De plus en plus d’organisations se tournent vers une authentification contextuelle, voire adaptative. Cela signifie que le jeton ne suffit plus à lui seul : son acceptation dépend du contexte d’usage. Par exemple, un jeton sera considéré comme valide uniquement s’il est utilisé depuis un appareil enregistré, dans une plage horaire normale, et depuis une zone géographique connue. Ce modèle rend les attaques par vol de token beaucoup plus difficiles à réussir, car le simple objet ne suffit plus.

« Vers une authentification sans mot de passe… mais pas sans maîtrise. »

À terme, l’authentification pourrait reposer intégralement sur des jetons, complétés par des mécanismes biométriques ou des clés de sécurité physiques (comme les Yubikeys). Dans cette perspective, le mot de passe deviendrait marginal, voire inutile. Mais cela ne signifie pas que le risque s’évanouit. Au contraire, la sécurité se concentre désormais sur les mécanismes de génération, de validation et de révocation des jetons.

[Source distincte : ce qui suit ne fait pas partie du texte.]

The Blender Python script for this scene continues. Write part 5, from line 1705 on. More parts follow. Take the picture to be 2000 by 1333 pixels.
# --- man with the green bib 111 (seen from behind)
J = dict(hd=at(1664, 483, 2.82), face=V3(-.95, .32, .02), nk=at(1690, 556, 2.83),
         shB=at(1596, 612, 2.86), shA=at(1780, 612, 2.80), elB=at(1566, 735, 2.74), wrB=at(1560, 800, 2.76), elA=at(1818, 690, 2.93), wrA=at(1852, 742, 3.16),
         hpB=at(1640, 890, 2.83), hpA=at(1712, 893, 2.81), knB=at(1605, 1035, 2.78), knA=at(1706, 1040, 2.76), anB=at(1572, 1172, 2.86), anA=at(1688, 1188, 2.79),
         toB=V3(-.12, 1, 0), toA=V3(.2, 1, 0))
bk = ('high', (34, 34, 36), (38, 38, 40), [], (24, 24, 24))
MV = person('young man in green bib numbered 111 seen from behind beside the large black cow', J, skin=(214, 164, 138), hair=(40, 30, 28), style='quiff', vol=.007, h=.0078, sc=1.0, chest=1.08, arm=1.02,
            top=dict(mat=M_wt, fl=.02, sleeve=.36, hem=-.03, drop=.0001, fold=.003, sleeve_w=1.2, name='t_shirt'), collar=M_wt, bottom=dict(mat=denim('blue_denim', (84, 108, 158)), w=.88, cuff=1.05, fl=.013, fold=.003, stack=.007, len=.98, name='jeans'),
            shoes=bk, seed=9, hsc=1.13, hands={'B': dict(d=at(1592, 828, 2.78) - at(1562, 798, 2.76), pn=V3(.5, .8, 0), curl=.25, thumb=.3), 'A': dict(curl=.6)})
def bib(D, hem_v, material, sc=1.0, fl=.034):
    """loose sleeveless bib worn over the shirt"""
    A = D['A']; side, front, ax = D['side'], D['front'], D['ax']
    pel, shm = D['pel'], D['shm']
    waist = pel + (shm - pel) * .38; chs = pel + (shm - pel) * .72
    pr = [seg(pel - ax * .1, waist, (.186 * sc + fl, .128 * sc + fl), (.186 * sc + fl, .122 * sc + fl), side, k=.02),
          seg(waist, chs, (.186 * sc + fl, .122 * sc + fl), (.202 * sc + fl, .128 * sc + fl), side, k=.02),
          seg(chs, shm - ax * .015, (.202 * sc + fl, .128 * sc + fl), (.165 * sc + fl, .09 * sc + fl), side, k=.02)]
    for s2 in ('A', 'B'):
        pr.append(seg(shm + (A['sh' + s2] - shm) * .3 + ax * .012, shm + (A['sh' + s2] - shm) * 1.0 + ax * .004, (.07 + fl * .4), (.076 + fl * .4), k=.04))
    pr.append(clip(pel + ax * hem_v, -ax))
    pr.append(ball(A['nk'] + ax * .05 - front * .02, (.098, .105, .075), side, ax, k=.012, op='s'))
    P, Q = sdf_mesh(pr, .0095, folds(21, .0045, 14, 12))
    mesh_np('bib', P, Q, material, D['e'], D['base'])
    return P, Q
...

Cela implique des infrastructures robustes, une surveillance constante, et une compréhension approfondie des interactions entre systèmes.

Car les jetons ne sont pas magiques. Mal configurés, mal stockés ou mal utilisés, ils deviennent le maillon faible d’une chaîne pourtant conçue pour sécuriser les accès. Dans un monde où l’authentification devient dématérialisée, distribuée, éphémère, la capacité à gouverner ces objets volatils devient aussi cruciale que celle de sécuriser un mot de passe fort. Et c’est peut-être là le paradoxe de cette nouvelle ère de cybersécurité : à vouloir supprimer le facteur humain, on réinvente des clés, mais sans serrure.

La sécurité des systèmes modernes ne repose plus sur ce que vous savez (votre mot de passe), mais sur ce que vous avez (votre jeton)… et sur la manière dont vous l’utilisez.